Sempre che aspirino ad un qualsivoglia modello di società liberata, perchè davvero nell'articolo in quesione si fa a fatica a evincerlo. Loro non si sbilanciano, non ci dicono nulla di loro stessi, delle loro passioni o pulsioni (se non che adorano la pastasciutta), l'unica cosa che ci è dato di capire è che sanno usare molto bene il martello (della critica.....) contro altri compagni.
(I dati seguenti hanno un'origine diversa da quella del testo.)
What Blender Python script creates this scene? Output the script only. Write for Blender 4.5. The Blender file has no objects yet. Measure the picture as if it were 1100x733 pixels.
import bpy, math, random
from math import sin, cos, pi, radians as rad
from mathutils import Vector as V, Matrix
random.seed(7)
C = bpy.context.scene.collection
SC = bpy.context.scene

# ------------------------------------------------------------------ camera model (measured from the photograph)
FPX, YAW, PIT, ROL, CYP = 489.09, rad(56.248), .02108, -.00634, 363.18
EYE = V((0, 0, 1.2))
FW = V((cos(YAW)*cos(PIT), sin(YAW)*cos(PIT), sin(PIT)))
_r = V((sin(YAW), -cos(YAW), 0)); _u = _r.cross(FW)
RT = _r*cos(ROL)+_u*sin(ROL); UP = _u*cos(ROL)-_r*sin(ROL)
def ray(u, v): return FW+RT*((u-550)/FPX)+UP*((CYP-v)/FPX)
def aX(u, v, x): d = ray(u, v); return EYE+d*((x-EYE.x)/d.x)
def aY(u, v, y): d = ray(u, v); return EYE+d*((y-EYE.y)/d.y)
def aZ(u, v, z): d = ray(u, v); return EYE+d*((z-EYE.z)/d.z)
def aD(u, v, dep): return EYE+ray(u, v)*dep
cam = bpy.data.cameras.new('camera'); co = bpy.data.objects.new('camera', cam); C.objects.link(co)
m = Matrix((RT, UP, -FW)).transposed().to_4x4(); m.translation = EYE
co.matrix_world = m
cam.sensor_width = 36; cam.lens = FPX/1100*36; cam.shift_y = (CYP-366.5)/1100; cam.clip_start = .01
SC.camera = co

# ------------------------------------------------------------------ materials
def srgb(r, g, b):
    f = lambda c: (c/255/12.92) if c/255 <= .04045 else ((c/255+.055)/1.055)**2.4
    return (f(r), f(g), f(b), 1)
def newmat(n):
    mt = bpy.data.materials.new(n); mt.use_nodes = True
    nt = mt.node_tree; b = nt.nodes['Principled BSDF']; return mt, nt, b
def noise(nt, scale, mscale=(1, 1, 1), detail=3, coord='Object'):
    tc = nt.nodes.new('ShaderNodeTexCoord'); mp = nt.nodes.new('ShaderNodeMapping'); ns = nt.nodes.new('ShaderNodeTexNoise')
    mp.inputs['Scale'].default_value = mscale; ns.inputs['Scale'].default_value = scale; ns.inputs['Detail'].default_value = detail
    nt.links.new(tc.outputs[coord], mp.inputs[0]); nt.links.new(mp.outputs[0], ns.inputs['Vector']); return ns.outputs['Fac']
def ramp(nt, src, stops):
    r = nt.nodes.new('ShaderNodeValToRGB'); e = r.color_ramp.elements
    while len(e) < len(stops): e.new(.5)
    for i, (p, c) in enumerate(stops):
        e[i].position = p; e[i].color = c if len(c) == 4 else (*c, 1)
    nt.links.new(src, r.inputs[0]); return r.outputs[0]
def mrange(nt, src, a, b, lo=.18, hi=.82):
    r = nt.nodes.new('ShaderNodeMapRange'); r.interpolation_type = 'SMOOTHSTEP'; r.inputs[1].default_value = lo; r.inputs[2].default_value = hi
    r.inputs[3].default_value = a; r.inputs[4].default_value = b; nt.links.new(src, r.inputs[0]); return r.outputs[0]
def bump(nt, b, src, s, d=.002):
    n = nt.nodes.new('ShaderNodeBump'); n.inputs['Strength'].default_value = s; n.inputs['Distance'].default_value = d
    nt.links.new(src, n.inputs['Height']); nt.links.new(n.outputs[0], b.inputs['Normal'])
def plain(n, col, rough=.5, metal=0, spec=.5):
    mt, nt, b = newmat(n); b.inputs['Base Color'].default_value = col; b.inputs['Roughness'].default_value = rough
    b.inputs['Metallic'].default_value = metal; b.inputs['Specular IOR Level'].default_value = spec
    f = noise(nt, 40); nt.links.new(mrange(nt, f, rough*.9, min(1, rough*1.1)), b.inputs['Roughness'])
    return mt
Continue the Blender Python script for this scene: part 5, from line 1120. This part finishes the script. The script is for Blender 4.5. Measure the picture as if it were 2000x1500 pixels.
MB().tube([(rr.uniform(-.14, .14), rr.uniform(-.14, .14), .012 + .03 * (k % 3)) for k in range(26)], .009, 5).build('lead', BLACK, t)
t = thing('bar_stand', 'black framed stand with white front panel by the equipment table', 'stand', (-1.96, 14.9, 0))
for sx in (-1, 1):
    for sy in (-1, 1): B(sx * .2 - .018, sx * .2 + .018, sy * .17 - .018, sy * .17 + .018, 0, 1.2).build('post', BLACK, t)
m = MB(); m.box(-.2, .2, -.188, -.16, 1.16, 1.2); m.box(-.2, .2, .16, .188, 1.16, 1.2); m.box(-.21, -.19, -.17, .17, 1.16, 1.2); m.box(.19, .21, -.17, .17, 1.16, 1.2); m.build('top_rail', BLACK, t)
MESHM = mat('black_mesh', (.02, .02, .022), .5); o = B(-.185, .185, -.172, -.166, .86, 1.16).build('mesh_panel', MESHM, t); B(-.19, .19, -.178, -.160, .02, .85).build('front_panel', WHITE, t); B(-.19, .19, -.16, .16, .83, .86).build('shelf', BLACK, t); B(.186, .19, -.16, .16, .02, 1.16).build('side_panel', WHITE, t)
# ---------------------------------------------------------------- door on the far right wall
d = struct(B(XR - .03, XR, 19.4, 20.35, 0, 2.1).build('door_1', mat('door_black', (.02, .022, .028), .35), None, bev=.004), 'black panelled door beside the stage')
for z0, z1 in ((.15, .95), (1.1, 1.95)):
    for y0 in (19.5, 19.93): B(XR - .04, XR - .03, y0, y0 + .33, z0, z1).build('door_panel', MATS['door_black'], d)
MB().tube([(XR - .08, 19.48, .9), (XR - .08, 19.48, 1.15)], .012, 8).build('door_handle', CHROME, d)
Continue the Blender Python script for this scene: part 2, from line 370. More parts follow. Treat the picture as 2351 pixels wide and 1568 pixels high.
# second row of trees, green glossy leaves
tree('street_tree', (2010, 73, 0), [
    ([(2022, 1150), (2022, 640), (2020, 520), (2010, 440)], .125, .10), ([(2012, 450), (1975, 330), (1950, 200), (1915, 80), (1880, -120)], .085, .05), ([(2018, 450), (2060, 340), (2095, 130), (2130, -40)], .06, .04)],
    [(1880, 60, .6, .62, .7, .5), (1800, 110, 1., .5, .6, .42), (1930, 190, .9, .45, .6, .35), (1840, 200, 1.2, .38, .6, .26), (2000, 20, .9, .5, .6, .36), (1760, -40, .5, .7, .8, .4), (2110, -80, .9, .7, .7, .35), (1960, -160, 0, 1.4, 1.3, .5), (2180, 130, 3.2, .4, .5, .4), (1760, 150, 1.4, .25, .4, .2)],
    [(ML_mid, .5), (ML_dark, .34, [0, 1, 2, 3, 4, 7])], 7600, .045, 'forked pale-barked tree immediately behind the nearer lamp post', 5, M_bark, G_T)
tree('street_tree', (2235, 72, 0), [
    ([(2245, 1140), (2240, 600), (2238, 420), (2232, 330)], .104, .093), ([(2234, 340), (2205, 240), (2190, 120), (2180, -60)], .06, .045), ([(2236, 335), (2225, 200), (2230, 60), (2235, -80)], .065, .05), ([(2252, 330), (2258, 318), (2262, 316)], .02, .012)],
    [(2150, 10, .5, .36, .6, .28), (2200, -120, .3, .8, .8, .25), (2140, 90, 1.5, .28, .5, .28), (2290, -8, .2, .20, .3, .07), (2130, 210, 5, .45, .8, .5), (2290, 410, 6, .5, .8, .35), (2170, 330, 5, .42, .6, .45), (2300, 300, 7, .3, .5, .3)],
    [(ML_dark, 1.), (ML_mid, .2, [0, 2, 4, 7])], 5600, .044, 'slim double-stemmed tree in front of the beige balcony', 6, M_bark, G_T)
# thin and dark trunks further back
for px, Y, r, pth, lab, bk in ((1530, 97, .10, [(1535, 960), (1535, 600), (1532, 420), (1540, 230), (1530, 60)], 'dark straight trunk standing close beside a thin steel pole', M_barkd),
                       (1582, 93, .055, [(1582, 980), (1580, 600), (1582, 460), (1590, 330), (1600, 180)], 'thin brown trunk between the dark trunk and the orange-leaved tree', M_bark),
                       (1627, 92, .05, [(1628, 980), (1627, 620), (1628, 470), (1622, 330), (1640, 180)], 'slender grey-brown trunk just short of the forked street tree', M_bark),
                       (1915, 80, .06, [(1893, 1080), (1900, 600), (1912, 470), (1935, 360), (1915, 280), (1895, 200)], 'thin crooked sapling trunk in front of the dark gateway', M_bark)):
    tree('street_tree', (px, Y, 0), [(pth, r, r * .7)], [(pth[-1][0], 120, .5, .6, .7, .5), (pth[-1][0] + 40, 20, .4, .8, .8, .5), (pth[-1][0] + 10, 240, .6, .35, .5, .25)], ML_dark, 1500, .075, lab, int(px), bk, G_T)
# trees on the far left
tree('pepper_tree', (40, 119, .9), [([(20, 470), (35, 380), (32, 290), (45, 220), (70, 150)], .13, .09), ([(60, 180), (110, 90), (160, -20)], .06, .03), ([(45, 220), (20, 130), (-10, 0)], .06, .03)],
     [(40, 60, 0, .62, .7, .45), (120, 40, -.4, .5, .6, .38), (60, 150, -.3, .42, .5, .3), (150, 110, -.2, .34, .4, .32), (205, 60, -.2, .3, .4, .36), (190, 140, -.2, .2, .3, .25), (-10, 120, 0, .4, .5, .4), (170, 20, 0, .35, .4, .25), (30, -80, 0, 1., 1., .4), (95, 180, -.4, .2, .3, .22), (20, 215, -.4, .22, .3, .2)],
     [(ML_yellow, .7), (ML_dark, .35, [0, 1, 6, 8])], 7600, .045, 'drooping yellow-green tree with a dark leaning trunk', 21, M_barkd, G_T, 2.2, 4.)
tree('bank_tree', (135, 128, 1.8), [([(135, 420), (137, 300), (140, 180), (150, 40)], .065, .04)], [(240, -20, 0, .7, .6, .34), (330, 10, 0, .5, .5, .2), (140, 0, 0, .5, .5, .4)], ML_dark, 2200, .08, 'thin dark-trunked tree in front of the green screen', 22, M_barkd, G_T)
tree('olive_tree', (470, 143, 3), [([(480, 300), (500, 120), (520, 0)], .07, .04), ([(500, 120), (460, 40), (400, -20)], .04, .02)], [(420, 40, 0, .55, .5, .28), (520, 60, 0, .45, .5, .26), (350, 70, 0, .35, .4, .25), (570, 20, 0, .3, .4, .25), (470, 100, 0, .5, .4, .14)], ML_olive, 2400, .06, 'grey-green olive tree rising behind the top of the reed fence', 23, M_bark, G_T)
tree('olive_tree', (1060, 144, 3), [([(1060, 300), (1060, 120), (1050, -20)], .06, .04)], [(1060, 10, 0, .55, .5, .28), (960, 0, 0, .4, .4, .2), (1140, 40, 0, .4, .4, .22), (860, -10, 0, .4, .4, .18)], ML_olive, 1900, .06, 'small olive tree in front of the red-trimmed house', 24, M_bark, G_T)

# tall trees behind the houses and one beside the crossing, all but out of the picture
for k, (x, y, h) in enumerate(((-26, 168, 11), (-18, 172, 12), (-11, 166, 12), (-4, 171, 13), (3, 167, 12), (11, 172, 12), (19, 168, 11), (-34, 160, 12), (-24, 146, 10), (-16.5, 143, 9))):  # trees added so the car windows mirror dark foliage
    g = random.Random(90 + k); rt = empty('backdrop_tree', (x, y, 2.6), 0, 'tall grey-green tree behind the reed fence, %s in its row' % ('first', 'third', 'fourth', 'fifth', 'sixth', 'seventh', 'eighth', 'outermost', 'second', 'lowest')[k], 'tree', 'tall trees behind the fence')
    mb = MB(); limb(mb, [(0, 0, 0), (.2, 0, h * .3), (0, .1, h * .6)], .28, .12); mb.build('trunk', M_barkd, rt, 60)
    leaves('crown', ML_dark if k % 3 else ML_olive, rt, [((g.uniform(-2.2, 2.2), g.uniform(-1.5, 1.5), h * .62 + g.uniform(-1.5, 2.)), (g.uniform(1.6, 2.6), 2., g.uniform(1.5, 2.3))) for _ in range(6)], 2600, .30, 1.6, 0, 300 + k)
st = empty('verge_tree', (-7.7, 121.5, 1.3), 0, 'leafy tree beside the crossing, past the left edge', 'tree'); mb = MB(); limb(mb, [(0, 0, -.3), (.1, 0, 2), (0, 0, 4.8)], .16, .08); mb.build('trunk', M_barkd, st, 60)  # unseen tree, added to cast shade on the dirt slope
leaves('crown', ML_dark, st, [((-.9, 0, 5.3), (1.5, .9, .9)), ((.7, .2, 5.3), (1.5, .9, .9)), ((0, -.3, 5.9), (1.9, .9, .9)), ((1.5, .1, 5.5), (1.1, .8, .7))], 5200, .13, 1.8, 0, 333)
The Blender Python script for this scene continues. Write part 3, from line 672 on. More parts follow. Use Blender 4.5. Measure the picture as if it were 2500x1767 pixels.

Ma a parte ciò...gli autori dell'articolo prima dicono che si tratta di seguire le leggi della natura e non della morale vegana...e io fin qui son d'accordo, in quanto ciò significa che se gli animali mangiano altri animali per nutrirsi e sopravvivere, perchè l'uomo non dovrebbe fare altrettanto? (senza torturarli industrialmente ovvio).... Solo che poi gli stessi autori scrivono "perchè non voler sfidare le leggi della natura?", come se aspirassero ad una società diversa da quella dettata appunto dalle leggi naturali (ma non è quello che fa la tecnocrazia attuale?), lasciando capire che una società naturale non sarebbe per forza giusta. E allora? Non sarebbe forse auspicabile una vita senza industrie, cemento, merde in divisa, banche, denaro etc., una società cullata dalle sue leggi naturali, prati verdi, fiumi, paesaggi e armonia fra le varie forme di vita? Cosa significa esattamente andare oltre ciò, se non veder riaffiorare l'incubo di un proto-capitalismo strisciante? Non so se oltre la Natura (anarchica) ci sia dato realmente modo di esistere, secondo me potrebbe essere pericoloso quasi quanto questo sistema di morte che ci opprime quotidianamente cuori e menti.
Nel modello di società che io auspico (e che non ritengo nè utopico nè primitivista) di società gli animali non umani avrebbero un ruolo pari a quello dell'uomo. Per capire perchè forse occorre mettersi nell'ottica che loro già QUI ED ORA riescono a manifestare e a salvare parte dei propri istinti innati dal cancro sociale di cemento e corruzione nel quale ci ritroviamo a vivere. E chi sarà mai l'artefice di questo schifo appena descritto? Ecco, l'articolo non è molto limpido su questo punto: addossando tutta la colpa al capitalismo come ad un'entità astratta, arriva quasi a paventare che come esistono sfruttati e sfruttatori tra gli uomini, esisterebbero anche sfruttati e sfruttatori tra gli animali. Ma diamo i numeri...?!
L'altro aspetto dell'articolo che a mio avviso vale la pena sottolineare, poi, è l'assenza di qualsiasi critica propositiva al suo interno. Anch'io, come già detto, provo insofferenza verso parte di questa filosofia antispecista e verso la piega che ha preso il movimento animalista (sempre + associazionista) in Italia....ma perchè non menzionare anche gli aspetti positivi e liberatori, che oggi ci sono (forse) di meno ma che comunque vengono ancora espressi da alcuni? Penso alle liberazioni, ai sabotaggi, agli anomini Barry Horne odierni, all'Alf e all'Erth che negli USA come in altri paesi del sudamerica o anche meno esotici accompagnano CONCRETAMENTE una critica alle industrie che si rendono protagoniste dello sfruttamento animale e ambientale ad una più vasta e radicale critica dell'intero sistema....
Nonostante i fiumi di parole, secondo me nell'articolo manca proprio questo, e ciò forse impedisce ai più di comprendere la critica in esso contenuta.